问题
let's say I have a model like
class Group:
users = ManyToMany(User, related_name='groups')
and I have groups with a different mixture of users
group1 = Group(users=[user1])
group2 = Group(users=[user1, user2])
group3 = Group(users=[user1, user2, user3])
How would I go about querying for groups only with user1
and user2
?
I'd like to do something that's like Group.objects.filter(users=[user1, user2]) -> [group2]
but I'm getting
TypeError: Field 'id' expected a number but got [<User: user1>, <User: user2>]
.
if I do Group.objects.filter(user__in=[user1, user2].distinct('id')
it returns back all the groups [group1, group2, group3]

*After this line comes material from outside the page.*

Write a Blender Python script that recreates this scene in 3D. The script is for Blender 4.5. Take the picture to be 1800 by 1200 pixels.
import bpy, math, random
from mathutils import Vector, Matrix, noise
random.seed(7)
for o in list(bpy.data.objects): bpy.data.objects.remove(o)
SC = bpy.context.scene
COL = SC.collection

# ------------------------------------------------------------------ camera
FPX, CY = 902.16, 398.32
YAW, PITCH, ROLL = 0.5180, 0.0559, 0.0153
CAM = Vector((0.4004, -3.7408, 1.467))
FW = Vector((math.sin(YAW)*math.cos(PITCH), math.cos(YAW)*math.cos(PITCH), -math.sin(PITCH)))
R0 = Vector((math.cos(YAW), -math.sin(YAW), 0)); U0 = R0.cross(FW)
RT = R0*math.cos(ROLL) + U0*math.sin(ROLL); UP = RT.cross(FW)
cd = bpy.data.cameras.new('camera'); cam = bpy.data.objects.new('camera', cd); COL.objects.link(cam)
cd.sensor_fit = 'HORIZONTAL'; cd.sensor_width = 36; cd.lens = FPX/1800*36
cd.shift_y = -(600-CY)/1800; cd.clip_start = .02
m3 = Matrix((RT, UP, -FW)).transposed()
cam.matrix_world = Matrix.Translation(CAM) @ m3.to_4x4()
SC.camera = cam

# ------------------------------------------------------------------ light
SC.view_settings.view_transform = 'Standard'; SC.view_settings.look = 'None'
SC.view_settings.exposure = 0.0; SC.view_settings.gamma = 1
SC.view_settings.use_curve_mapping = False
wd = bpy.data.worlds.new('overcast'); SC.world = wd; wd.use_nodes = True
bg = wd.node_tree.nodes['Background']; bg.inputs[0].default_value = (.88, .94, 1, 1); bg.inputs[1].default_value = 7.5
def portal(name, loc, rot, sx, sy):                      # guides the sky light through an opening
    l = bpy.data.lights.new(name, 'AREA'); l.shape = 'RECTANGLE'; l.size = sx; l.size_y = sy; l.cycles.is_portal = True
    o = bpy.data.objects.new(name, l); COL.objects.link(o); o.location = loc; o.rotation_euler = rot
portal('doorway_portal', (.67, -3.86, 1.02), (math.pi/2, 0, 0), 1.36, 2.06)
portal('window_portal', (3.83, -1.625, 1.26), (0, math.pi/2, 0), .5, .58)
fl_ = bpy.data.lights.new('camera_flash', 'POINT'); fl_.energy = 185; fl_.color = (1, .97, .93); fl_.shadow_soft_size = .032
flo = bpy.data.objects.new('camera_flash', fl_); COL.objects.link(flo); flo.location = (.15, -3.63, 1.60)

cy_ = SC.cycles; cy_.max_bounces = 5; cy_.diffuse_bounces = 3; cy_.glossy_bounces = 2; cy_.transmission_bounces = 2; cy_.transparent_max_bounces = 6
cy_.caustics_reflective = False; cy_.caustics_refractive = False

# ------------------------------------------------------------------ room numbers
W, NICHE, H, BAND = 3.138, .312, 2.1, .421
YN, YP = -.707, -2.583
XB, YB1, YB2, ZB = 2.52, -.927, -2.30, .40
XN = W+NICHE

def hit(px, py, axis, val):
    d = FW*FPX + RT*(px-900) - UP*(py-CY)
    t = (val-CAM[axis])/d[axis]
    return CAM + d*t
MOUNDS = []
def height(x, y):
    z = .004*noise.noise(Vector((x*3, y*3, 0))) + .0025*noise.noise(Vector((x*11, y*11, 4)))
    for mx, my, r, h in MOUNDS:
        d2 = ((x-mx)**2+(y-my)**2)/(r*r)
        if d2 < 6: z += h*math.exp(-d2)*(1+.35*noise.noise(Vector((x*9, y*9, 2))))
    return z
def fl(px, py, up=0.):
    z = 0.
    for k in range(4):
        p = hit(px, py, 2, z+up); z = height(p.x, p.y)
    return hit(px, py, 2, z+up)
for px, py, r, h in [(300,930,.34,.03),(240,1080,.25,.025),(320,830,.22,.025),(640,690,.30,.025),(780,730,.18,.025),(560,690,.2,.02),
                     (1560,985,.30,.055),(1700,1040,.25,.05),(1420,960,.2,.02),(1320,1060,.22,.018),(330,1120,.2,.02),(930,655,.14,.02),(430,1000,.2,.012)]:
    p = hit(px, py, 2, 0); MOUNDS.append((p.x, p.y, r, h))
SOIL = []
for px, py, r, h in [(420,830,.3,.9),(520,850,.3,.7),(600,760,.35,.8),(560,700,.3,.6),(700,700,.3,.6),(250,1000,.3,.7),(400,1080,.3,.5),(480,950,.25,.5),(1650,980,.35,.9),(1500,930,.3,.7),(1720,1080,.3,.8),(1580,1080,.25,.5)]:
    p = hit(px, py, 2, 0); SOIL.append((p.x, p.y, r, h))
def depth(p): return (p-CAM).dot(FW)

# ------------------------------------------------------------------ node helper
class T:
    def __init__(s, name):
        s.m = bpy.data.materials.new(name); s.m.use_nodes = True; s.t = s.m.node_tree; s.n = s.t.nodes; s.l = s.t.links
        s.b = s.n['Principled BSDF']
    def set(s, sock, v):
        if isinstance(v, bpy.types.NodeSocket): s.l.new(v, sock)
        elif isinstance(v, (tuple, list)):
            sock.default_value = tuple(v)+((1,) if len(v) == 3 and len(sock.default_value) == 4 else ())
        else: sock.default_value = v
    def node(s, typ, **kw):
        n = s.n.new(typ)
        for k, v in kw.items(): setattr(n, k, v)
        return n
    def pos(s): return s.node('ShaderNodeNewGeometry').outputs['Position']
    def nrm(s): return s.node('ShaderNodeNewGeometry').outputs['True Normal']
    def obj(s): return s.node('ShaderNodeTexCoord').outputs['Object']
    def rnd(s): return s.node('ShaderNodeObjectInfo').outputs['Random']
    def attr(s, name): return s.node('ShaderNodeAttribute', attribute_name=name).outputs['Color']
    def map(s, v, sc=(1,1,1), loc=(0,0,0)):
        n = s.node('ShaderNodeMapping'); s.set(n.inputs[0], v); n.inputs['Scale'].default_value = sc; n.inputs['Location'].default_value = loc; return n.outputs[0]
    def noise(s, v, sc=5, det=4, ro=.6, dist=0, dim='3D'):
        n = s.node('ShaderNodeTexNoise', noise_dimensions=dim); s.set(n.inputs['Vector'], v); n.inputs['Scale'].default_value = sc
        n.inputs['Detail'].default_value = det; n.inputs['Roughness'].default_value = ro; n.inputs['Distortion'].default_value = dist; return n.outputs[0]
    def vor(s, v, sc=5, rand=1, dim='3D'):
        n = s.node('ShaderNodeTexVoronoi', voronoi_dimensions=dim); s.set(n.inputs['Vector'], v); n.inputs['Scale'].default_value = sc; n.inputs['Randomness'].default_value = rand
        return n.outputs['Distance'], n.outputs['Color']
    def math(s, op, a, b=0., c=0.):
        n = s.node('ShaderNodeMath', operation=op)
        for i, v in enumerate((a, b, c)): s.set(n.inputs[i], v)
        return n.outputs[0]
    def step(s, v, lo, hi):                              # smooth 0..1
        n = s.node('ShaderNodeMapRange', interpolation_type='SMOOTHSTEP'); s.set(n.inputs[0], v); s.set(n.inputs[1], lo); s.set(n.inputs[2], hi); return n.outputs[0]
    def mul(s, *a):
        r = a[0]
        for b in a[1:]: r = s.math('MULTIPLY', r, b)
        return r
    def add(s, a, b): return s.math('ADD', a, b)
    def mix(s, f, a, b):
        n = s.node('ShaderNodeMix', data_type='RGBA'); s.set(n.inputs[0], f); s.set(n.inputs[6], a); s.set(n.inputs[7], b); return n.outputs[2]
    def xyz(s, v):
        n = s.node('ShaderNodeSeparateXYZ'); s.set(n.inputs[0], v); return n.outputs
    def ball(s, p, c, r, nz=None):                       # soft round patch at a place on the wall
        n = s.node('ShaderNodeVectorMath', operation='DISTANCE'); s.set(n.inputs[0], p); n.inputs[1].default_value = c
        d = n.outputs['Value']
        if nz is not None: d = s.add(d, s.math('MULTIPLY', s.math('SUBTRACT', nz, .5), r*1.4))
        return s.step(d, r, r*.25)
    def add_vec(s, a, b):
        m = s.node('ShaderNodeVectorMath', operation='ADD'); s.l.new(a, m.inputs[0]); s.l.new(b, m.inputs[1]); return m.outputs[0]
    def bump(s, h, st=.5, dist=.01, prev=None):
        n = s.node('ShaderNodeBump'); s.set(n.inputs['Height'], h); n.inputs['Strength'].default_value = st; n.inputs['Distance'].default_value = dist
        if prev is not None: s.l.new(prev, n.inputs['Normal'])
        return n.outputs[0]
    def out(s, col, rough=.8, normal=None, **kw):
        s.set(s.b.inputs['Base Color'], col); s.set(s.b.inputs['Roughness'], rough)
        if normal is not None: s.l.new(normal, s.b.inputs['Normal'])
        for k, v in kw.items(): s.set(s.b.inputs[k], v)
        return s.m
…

I know how to go through the User
instance to get all of the user's groups but I specifically want to go through the Group
model.
I imagine I may have to do some type of matching with the ORM... maybe a subquery?
回答1:
You can filter with:
from django.db.models import Count, Q
# since Django-2.0
users = [user1, user2, user3]
users = set(users)
group1 = Group.objects.annotate(
nusers=Count('users'),
nuser_match=Count('users', filter=Q(users__in=users))
).filter(
nusers=len(users),
nusers_match=len(users)
)
This will thus count the total number of related users, as well as the number of users that match. Both these numbers should equal the number of users in the set.